Field coaching: Look for solutions and frameworks that support live training led by instructors and coaches. Templatized coaching forms allow managers to conduct and capture observations via one-on-one sessions, ride-alongs or shadowing. These guides help manager-coaches focus on what behaviors to observe and record so that they can be analyzed to identify competency gaps. A good coaching program should leverage data gathered from coaching sessions to verify managers are coaching effectively and their representatives continue to improve. This real-time reporting helps managers be better coaches and enables senior leadership to have insights into coaching programs.

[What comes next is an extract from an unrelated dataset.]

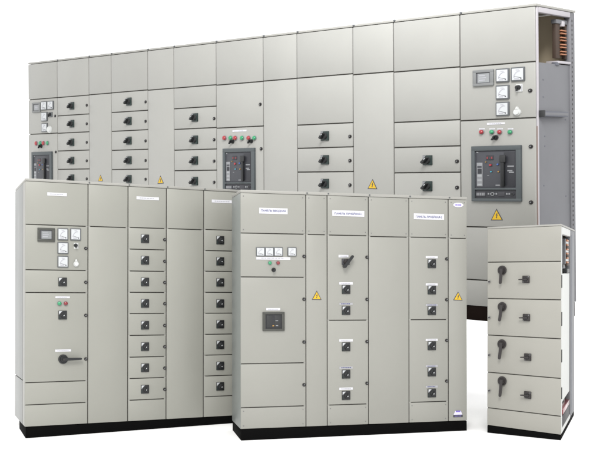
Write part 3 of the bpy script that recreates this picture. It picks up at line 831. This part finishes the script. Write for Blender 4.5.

Ecosystem integrations: Sales enablement programs can’t operate in a bubble so it’s important to consider how easily data and content can be exchanged with other technology solutions and systems. The goal here is to unite disparate solutions around a common set of complementary and interconnected enterprise sales, operations and marketing functions. Look for platforms that integrate and operate with a set of APIs that permit integration with other complementary applications and data sources.

Guided readiness: Planning, implementing, optimizing and measuring the success of any sales enablement program can be daunting. Any guidance, templates and services need to be prescriptive and tailored to specific business needs. It’s important to collaborate with organizations that have a deep understanding of industry drivers, channels, and regulations as well as applicable domain expertise and best practice approaches to help achieve desired business outcomes.

When weighing the ROI of a sales readiness system, also consider that it’s not only the sales team that could be using it to impact revenue and brand perception. In fact, any customer- or prospect-facing team member is directly responsible for bringing in revenue and building brand value. So, partners, call center agents and customer service reps also benefit from a system that helps them optimize their customer engagement skills and acquire new ones.

With customer experience top of mind for most organizations, sales readiness is perhaps the most critical piece of a sales enablement strategy. When equipped with the knowledge and skills required, customer-facing employees are confident and prepared for productive and engaging interactions with customers, which translates to more closed deals, larger deal sizes and, ultimately, greater business growth.